Il est blanc, propre sur lui, beau, et affiche une morale exemplaire

La puissante 20th Century Fox dégaine donc la première, dès 1956, avec Love Me Tender, un western dont la bande originale (avec la chanson titulaire) cartonne immédiatement. Les films suivants seront écrits autour d’un personnage de chanteur, justifiant des prestations musicales au coeur même de l’action. Elvis dira plus tard que King Creole (1958) est le meilleur. Le scénario avait été destiné à James Dean, tragiquement décédé au volant de sa Porsche 550 Spyder en septembre 1955. Il est retouché pour le King, interprétant un personnage de jeune gars devant quitter ses mauvaises fréquentations pour se consacrer à sa passion de chanteur rock’n’roll. Les scripts de ses films n’auront jamais rien de spécial, l’objectif étant surtout de capitaliser sur sa célébrité musicale tout en se gardant de le soumettre à un défi trop exigeant pour sa technique d’acteur pas forcément immense.

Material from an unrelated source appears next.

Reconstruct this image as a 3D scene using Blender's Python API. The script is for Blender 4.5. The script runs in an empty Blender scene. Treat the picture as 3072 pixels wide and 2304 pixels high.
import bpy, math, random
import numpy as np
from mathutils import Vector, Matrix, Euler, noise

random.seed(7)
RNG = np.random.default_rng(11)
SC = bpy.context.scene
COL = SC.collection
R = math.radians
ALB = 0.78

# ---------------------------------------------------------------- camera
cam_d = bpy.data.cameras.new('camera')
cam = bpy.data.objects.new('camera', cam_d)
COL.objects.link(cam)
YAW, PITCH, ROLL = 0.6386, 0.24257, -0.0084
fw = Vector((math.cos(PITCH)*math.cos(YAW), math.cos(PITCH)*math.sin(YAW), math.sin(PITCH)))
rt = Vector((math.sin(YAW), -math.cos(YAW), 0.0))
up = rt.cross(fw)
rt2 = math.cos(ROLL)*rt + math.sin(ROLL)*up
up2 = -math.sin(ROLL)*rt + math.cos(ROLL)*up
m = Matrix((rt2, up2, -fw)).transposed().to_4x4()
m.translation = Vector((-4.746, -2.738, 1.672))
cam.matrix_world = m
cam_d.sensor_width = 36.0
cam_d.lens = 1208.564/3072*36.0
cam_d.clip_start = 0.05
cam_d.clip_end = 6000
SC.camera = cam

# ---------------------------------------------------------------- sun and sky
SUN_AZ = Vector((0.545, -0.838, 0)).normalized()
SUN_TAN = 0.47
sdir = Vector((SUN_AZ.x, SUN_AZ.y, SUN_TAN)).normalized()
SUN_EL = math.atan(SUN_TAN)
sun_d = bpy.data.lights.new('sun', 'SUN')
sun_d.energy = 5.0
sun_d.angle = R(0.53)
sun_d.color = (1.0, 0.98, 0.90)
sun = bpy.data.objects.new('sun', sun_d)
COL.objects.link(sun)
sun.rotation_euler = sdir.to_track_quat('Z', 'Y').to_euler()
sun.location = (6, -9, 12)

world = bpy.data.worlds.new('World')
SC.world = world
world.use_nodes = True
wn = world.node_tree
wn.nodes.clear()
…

Qu’il ait été crédible, et même souvent très séduisant, dans ces purs véhicules, est tout à l’honneur d’un Elvis devenu conscient des limites de sa popularité cinématographique lorsque les films s’éloignaient de la formule « chanteur à l’écran ». Les flops de Flaming Star (1960) et Wild in the Country (1961) avaient de toute façon convaincu les studios qu’il fallait se cantonner à ce qu’aimaient les fans. Le King en conçut beaucoup d’amertume, lui qui se voyait marcher sur les traces de Brando. Il dénonça les choix surtout financiers de ses managers. Et il attendit un peu impatiemment la fin des 16 (seize!) contrats signés avec Hollywood par son imprésario, le fameux colonel Parker, pour reprendre le chemin de la scène, où il allait s’épanouir définitivement.